Earth. Griddle. Fryer. Canisters. Cartons. Buckets of ice. The back edge of a knife. Silver skewers and plastic shovels. Open hands. The Reading Terminal Market fare all comes from somewhere.

And so do the unlonesome crowds.

It is almost Thanksgiving. Outside, the air has that leaves-have-fallen bite, the convention crowd is surging, the traffic is in budge mode. Inside, coats are hooked over the crooks of arms, the fingers of the piano player insouciantly glide, the flour rises to cumulus heights in the sky above the Flying Monkey, shellfish shiver, and there's a bright, mad game of musical chairs going down among the lunchtime crowd.

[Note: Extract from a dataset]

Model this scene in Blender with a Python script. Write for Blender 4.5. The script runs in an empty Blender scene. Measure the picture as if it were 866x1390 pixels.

This abundant, bristling market is, in November, the most unlonesome place around.

All these turkeys taken from the farms (and plucked). All that pumpkin in the pies. All the eggs in their cartons and the preserves in their rows and the coins slipped between the lips of Philbert the pig. Everyone feeling more generous now, defying the coming dark of winter and the drone of bad news with clustered flowers and extra ketchup and some pre-turkey chowder.

The crowd is jammed into Molly Malloy's. It is shoulder-to-shoulder by the Termini Brothers biscotti. It is taking shelter in the Down Home Diner, appraising the ducks at Sang Kee, angling for stool space at Profi's Creperie, calculating the expression on the well-shod figurehead who gleams from her perch above Pearl's Oyster Bar. Is she angry? Is she love-struck? Is she sad?

The crowd is, and maybe we are what we eat, but I'm of the opinion that we are also the tall bar stool, the burgeoning paper bag, the sticky chocolate fingers, not just the piano but also its tip jar, the figurehead, the sheltering roof. I am convinced that we go to the Market not just to buy, but to be part of the crowd, to fit ourselves inside it, to confirm that here, at least, we are part of something, we are in this together, this season soon to come.

We stand in lines exchanging recipes. We offer tips on thawing time. We establish stuffing preferences, reveal the secrets of our soups, point to a stall across the way where they have (we're sure) just what this man beside us needs. Our bags are fat with poultry, cranberries, squash, bouquets of mint and basil, cake. Our bags are: What we have chosen. What we plan to carry home. What we believe about the gifts we're capable of. Our bags represent the care we mean to take of the people we love, the family and friends who will be coming soon.

At the Reading Terminal Market, against the backdrop of texture, taste, and smell, our season begins. To strangers we tell stories about the idiosyncratic dish, the flecked black pepper, the cakes our mothers made. To people we'll likely never see again, we say, I'm hoping for . . . .

And then we go on, unhook our coats from the crooks of our arms, and head back out into the nipped air and toward our homes, where the color, the movement, the life will continue to unfold.